G: As Adrian says, it was a great honour to be the inaugural recipients of MIFF’s First Nations Film Creative Award. To have this acknowledgement of our individual careers to date was amazing, but to gain this award for our work as co-directors on our personal story with Kindred was very humbling and filled us with pride. Having this new award showed that MIFF and Kearney Group, who have partnered on it, both value First Nations voices in our screen industry and want to encourage all to engage with our stories. On an industry and marketing level, the award lets it be known that this film and its filmmakers are something to look out for. As we head towards a free-to-air screening on NITV and following on to SBS on Demand, we hope that people will tune in to watch.

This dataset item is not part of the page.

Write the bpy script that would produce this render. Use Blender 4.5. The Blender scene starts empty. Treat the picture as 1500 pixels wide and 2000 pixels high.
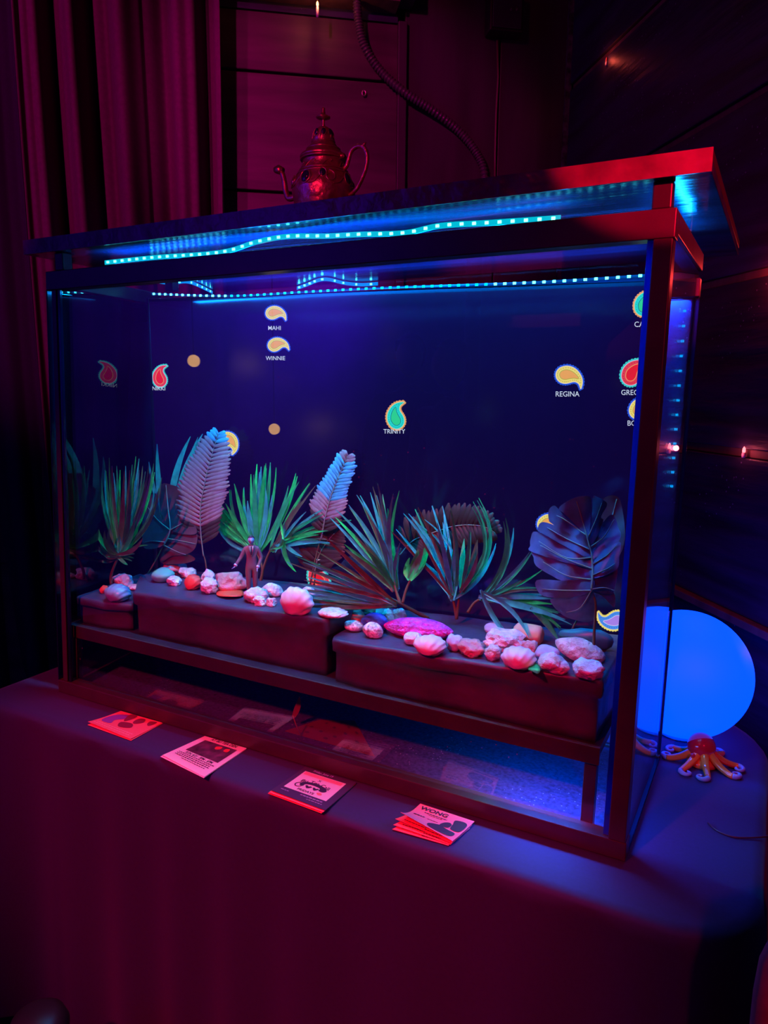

Speaking of, Kindred screens on NITV and SBS on Demand on Sunday 2 June, as part of National Reconciliation Week. What do you hope viewers will take away from the documentary?

A: I am really excited for our mob to see this film – for Blackfellas to see it and have some ownership over the film as well. While we are telling our stories, Kindred is about all of us, and I really hope it screens over and over for audiences for years to come.

G: There is something in Kindred for all of us – for anyone seeking connections to home, to family. I hope audiences can reflect and see that, by opening yourself up, having conversations or sitting in the silence together, we can find family, home and friendship with those our hearts connect to in life.

Kindred will premiere on NITV and SBS on Demand at 8.30pm on Sunday 2 June.